Partamos por una constatación: los jueces disponen en la actualidad de un poder muy superior al que jamás tuvieron en el pasado. De hecho, ellos son los llamados a arbitrar materias cada vez más amplias y complejas, las cuales estaban hasta hace poco en manos de la gestión política o al arbitrio de las llamadas leyes económicas, y que van desde un permiso de construcción en Las Condes o Valparaíso hasta el alza de los planes de las isapres, pasando por las atribuciones del directorio de Codelco y los alcances de la prohibición del lucro en la educación superior. La ampliación de las facultades de los jueces está férreamente apoyada por el marco constitucional que se dio Chile después de la crisis de 1973. Para Jaime Guzmán, su principal ideólogo -y de paso, gran amigo del ministro Larraín-, esa crisis fue precipitada por un gobierno (el del Presidente Allende) que burló y estigmatizó las resoluciones judiciales.
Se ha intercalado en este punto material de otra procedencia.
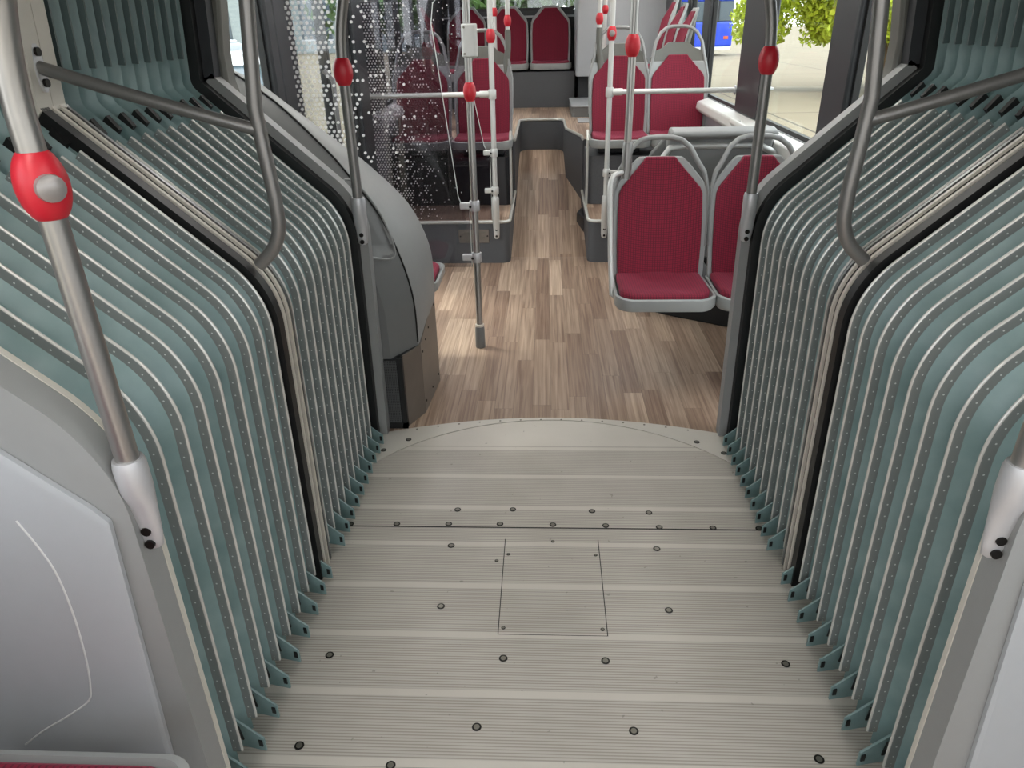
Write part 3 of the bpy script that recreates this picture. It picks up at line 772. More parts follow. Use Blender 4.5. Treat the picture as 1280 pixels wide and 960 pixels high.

Por lo mismo, el nuevo orden se esmeró en evitar que la órbita judicial fuese desbordada "por la autoridad legislativa o administrativa", y, al mismo tiempo, en sacar el máximo de materias que estaban en el campo del Estado (y por ende de la acción colectiva y la política), para trasladarlas al campo de la economía (y por ende de la acción individual y el mercado).
Los tribunales ciertamente no ejercieron sus nuevas atribuciones bajo la dictadura militar, como lo ha reconocido la propia Corte Suprema en lo que respecta a la protección de los derechos humanos. Fueron tímidos, luego, en los primeros años de la transición; pero con el paso del tiempo, el Poder Judicial ha comenzado a ejercer con total autonomía aquello que el ministro Sergio Muñoz bautizara como "su razón de ser": "sumar a la sociedad igualdad, libertad y dignidad".
Los jueces de hoy, en efecto, no temen ejercer su propia forma de tener razón, siguiendo su lógica, sus definiciones y su ritmo, indiferentes a lo que opinen el Gobierno, los parlamentarios, los expertos económicos, los empresarios o los científicos. En su mayor parte no provienen de la oligarquía ilustrada, sino que son hijos de la masificación del sistema universitario, y desde jóvenes optaron por renunciar a una carrera en el mundo privado para abrazar y empujar la causa a la que alude el juez Muñoz. De ahí que las críticas hacia su trabajo provenientes desde los poderes político y económico las tomen como un halago, no como un baldón.
"La tradicional prudencia de nuestros tribunales hace impensable que jamás pudiesen pretender invadir la órbita propia del legislador o del Gobierno", decía Jaime Guzmán en 1980, justificando el enorme poder que el nuevo marco constitucional entregaba a los jueces. Seguro que esta sentencia hoy no sería suscrita por quienes fueran sus camaradas, que ahora miran con inquietud cómo los tribunales, a su juicio, se estarían excediendo de los límites del control judicial. Quizás en esto pensaba Larraín cuando calificó a los jueces de izquierdistas. Razón no le falta.